Todd wrapped up his review by stating:
"What the film does deliver is an intensely intelligent, more witty than funny, and fabulously acted study of the lengths people will go to secure happiness...demonstrating once again that Matsumoto is one of the most ferociously unique filmmakers on the planet."
R100 is not a sexy or sensual film, nor a particularly laugh-out-loud funny one either. It is, however, a whip smart, ceaselessly inventive and perplexingly glorious filmic experience. Matsumoto clearly has far more left to say than his early comedies would have us believe, and on the strength of R100, the director - who has never received any formal filmmaking training - is evolving into an accomplished, visually aware and cerebrally ambitious story-teller. One who also happens to have one of the most fertile and unique senses of humour in the industry.
R100 arrives on Blu-ray and DVD in the US today, courtesy of Drafthouse Films, and is absolutely essential viewing for any fans of Asian Cinema, off-the-wall comedy or hell, even sado-masochism.
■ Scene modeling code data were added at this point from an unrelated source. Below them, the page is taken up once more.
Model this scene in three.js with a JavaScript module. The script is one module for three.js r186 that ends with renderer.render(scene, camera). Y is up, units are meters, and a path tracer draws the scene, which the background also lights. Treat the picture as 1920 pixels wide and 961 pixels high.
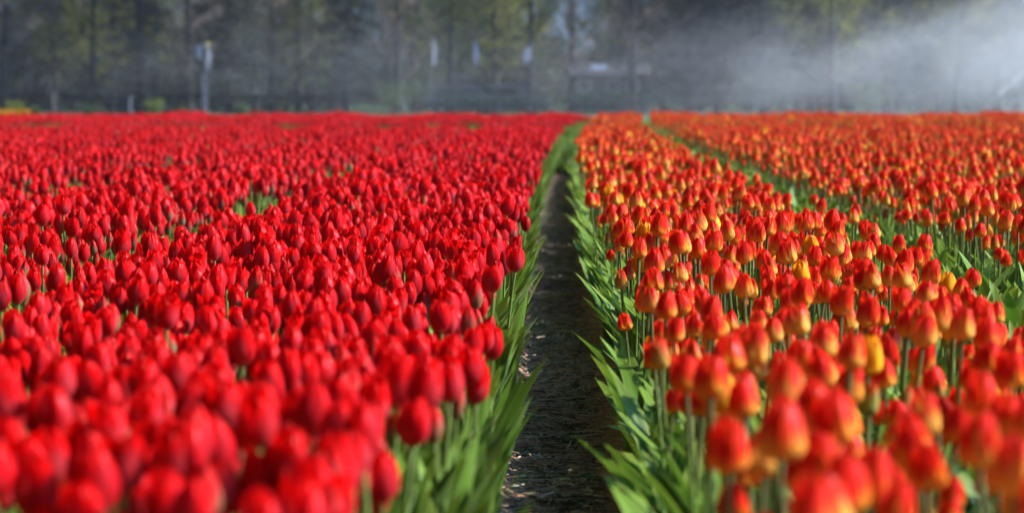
import * as THREE from 'three';
import { Sky } from 'three/addons/objects/Sky.js';
import { mergeGeometries } from 'three/addons/utils/BufferGeometryUtils.js';
import { ImprovedNoise } from 'three/addons/math/ImprovedNoise.js';

/* ------------------------------------------------------------------ camera, sky, sun, exposure */
const EYE = 0.82, F = 4800, VX = 1038, VY = 181;           // eye height; lens and vanishing point in photo pixels (1920 wide)
const scene = new THREE.Scene();
const camera = new THREE.PerspectiveCamera(2 * Math.atan(480.5 / F) * 180 / Math.PI, 2, 0.1, 4000);
camera.position.set(0, EYE, 0);
camera.rotation.order = 'YXZ';
camera.rotation.set(-Math.atan((480.5 - VY) / F), Math.atan((VX - 960) / F), 0);
camera.focus = 7.0;
camera.userData.fStop = 4.2;

const SUN_AZ = 87, SUN_EL = 33;                            // degrees right of the view direction; above the horizon
const az = SUN_AZ * Math.PI / 180, el = SUN_EL * Math.PI / 180;
const sunDir = new THREE.Vector3(Math.sin(az) * Math.cos(el), Math.sin(el), -Math.cos(az) * Math.cos(el));
const sky = new Sky();
sky.scale.setScalar(3000);
sky.material.uniforms.sunPosition.value.copy(sunDir);
sky.material.uniforms.turbidity.value = 16;
sky.material.uniforms.rayleigh.value = 0.45;
sky.material.uniforms.mieCoefficient.value = 0.008;
sky.material.uniforms.cloudCoverage.value = 0;
scene.add(sky);
scene.environmentIntensity = 0.18;
const sun = new THREE.DirectionalLight(new THREE.Color(1, 0.92, 0.8), 5);
sun.position.copy(sunDir).multiplyScalar(300);
sun.castShadow = true;
sun.shadow.mapSize.set(4096, 4096);
Object.assign(sun.shadow.camera, { left: -90, right: 90, top: 90, bottom: -90, near: 1, far: 700 });
scene.add(sun, sun.target);
const renderer = new THREE.WebGLRenderer({ antialias: true });
renderer.toneMapping = THREE.LinearToneMapping;
renderer.toneMappingExposure = 1.9;
renderer.shadowMap.enabled = true;
scene.fog = new THREE.FogExp2(new THREE.Color(0.85, 0.88, 0.95), 0.0002);

/* ------------------------------------------------------------------ helpers */
function rng(seed) {
  let a = seed >>> 0;
  return () => { a = (a + 0x6d2b79f5) | 0; let t = Math.imul(a ^ (a >>> 15), 1 | a); t = (t + Math.imul(t ^ (t >>> 7), 61 | t)) ^ t; return ((t ^ (t >>> 14)) >>> 0) / 4294967296; };
}
const perlin = new ImprovedNoise();
const lerp = (a, b, t) => a + (b - a) * t, clamp = (x, a = 0, b = 1) => Math.min(b, Math.max(a, x));
const smooth = (a, b, x) => { const t = clamp((x - a) / (b - a)); return t * t * (3 - 2 * t); };
const mix3 = (a, b, t) => [lerp(a[0], b[0], t), lerp(a[1], b[1], t), lerp(a[2], b[2], t)];
const gauss = (r) => Math.sqrt(-2 * Math.log(1 - r() * 0.9999)) * Math.cos(6.2832 * r());
const PX = (X, d) => (X - VX) / F * d, PY = (Y, d) => EYE + (VY - Y) / F * d;   // where a sight line stands at d metres
const bend = (d) => d < 10 ? 0 : 4.2e-4 * (d - 10) * (d - 10);                  // the planted rows swing slightly to the right
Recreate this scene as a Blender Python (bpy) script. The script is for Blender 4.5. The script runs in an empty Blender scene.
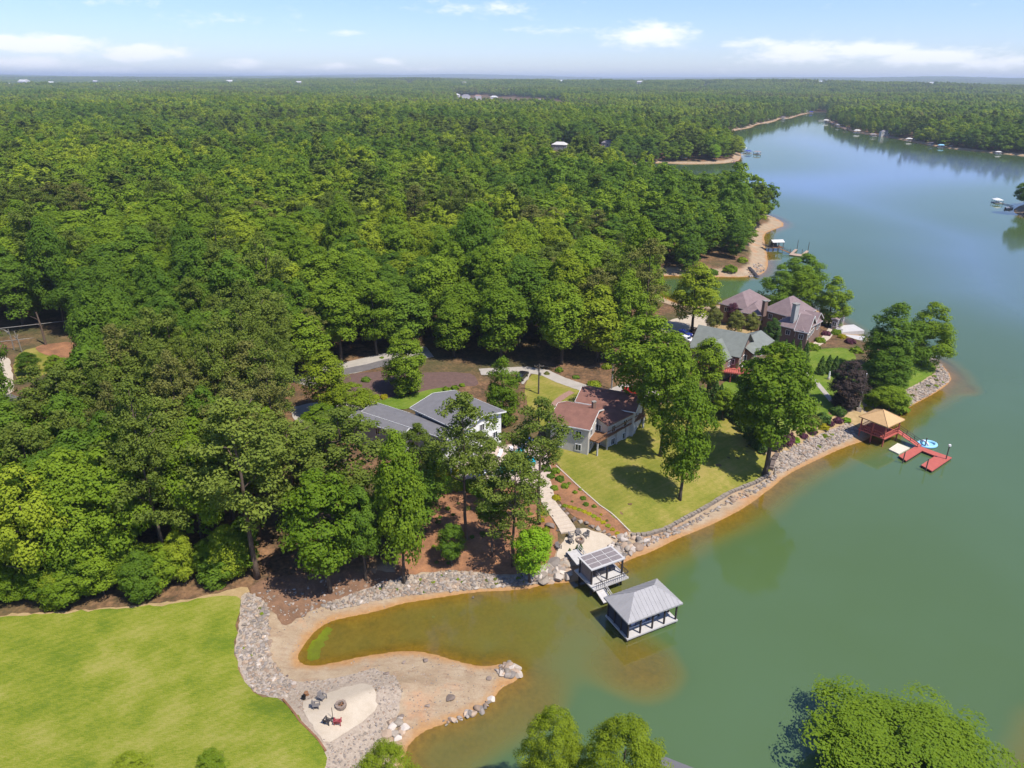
import bpy, bmesh, math, random
import numpy as np
from mathutils import Vector, Matrix
from mathutils.geometry import delaunay_2d_cdt
R_ = math.radians
rng = np.random.default_rng(7)
random.seed(7)
SC = bpy.context.scene
COL = SC.collection

# ------------------------------------------------------------------ camera
CAMZ = 70.0; FPX = 710.0; PITCH = R_(23.25); ROLL = R_(0.26)
_f = np.array([0, math.cos(PITCH), -math.sin(PITCH)])
_u0 = np.array([0, math.sin(PITCH), math.cos(PITCH)]); _r0 = np.array([1.0, 0, 0])
_r = _r0*math.cos(ROLL) + _u0*math.sin(ROLL)
_u = -_r0*math.sin(ROLL) + _u0*math.cos(ROLL)
CAMP = np.array([0, 0, CAMZ])

def unproj(px, py, z=0.0):
    d = _f + (px-512)/FPX*_r + (384-py)/FPX*_u
    t = (z-CAMZ)/min(d[2], -1e-4)
    return CAMP + d*t

def proj(P):
    P = np.atleast_2d(P) - CAMP
    w = P@_f
    return np.stack([512+FPX*(P@_r)/w, 384-FPX*(P@_u)/w, w], 1)

# ------------------------------------------------------------------ lake outline (traced, then laid on the water plane in metres)
WPX = [(404,752),(420,733),(445,724),(470,716),(492,702),(501,688),(513,683),(519,679),(517,669),(508,664),(497,664),(486,666),(470,664),
(451,659),(432,653),(407,650),(382,653),(357,657),(336,662),(314,666),(300,663),(298,656),(303,647),(314,632),(329,622),(345,618),(376,612),
(401,604),(420,601),(445,597),(470,593),(500,591),(526,590),(539,586),(552,584),(569,583),(598,576),(620,565),(634,558),(650,553),(677,539),
(700,530),(720,521),(745,508),(768,491),(788,474),(815,461),(845,447),(868,440),(888,426),(900,413),(917,403),(936,393),(950,383),(952,377),
(944,366),(932,358),(915,352),(890,345),(870,340),(856,334),(842,323),(822,312),(795,303),(770,297),(745,301),(715,306),(690,307),(668,300),
(650,288),(648,279),(666,275.5),(690,277),(712,277),(735,277.5),(749,277),(762,275),(768,268),(768,258),(765,245),(764,234),(773,230),
(787,225),(773,216),(755,212),(720,208),(690,203),(660,196),(630,186),(622,176),(635,166),(654,162.5),(679,164),(700,164),(718,163.5),
(738,162),(742,157),(739,151),(725,146),(712,141),(712,136),(740,129.5),(751,128),(756,124.6),(768,123),(775,121.6),(780,118.6),(790,118.9),(797,116),(804,114.5),(815,112),(826,112),(830,115),
(825,119),(828,122.5),(851,132),(879,136),(906,140.5),(934,146.5),(967,150.5),(1024,156),(1100,165),(1300,190),(1300,194),(1060,199),
(1030,202),(1014,208),(1013,213),(1030,219),(1080,228),(1180,250),(1300,330),(1360,450),(1300,600),(1190,670),(1110,712),(1065,752),
(1048,830),(900,850),(800,862),(690,860),(560,850),(480,830),(430,800),(404,775)]
WPOLY = np.array([unproj(a, b, 0)[:2] for a, b in WPX], dtype=np.float64)

def _smooth_poly(P):                      # one round of corner cutting on the near shore keeps the shoreline from looking faceted
    out = []
    n = len(P)
    for i in range(n):
        a, b = P[i], P[(i+1) % n]
        out += [a*.75+b*.25, a*.25+b*.75]
    return np.array(out)
WPOLY = _smooth_poly(WPOLY)

def sdf(P):
    """signed distance to the shoreline in metres, positive on land"""
    P = np.asarray(P, dtype=np.float64)
    A = WPOLY; B = np.roll(WPOLY, -1, 0)
    out = np.empty(len(P))
    D = B-A; L2 = (D**2).sum(1)+1e-9
    for s in range(0, len(P), 8000):
        Q = P[s:s+8000]
        dx = Q[:, 0:1]-A[:, 0]; dy = Q[:, 1:2]-A[:, 1]
        t = np.clip((dx*D[:, 0]+dy*D[:, 1])/L2, 0, 1)
        ex = dx-t*D[:, 0]; ey = dy-t*D[:, 1]
        dist = np.sqrt((ex*ex+ey*ey).min(1))
        c = ((A[:, 1] > Q[:, 1:2]) != (B[:, 1] > Q[:, 1:2]))
        xi = A[:, 0]+(Q[:, 1:2]-A[:, 1])*D[:, 0]/np.where(np.abs(D[:, 1]) < 1e-9, 1e-9, D[:, 1])
        inside = ((c & (Q[:, 0:1] < xi)).sum(1) % 2) == 1
        out[s:s+8000] = np.where(inside, -dist, dist)
    return out

def sstep(a, b, x):
    t = np.clip((x-a)/(b-a), 0, 1)
    return t*t*(3-2*t)

def wob(x, y, s, k=0.0):                 # cheap smooth pseudo-noise in -1..1
    return (np.sin(x/s+1.3*np.sin(y/(s*1.7)+k)+k)+np.sin(y/(s*.8)+1.1*np.sin(x/(s*1.3)+2*k)+2.1*k)+np.sin((x+y)/(s*1.9)+k*3))/3

SHOALS = [(400,632,11,.42),(345,640,8,.3),(450,628,11,.5),(500,625,10,.75),(545,622,9,1.0),(590,640,9,1.1),(618,580,7,.8),(642,668,7,.38),(470,645,10,.5),
          (512,695,7,.45),(455,735,6,.5),(888,428,4,.35),(960,388,5,.4),(560,600,8,.8)]
SHOALW = [(unproj(a, b, 0)[:2], r, d) for a, b, r, d in SHOALS]
FLATS = [(np.array(unproj(440,505,0)[:2]), 30.0)]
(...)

Unfortunately there is little in the way of supplemental material, save for an enlightening Q&A with wrestler-turned-actress Lindsay Kay Hayward, the theatrical trailer and Drafthouse's signature reversible cover featuring new artwork by Jay Shaw. Nevertheless, R100 hits all your pleasure points at once, in the most deliriously baffling ways imaginable, and for that alone deserves your prolonged, intensive attention.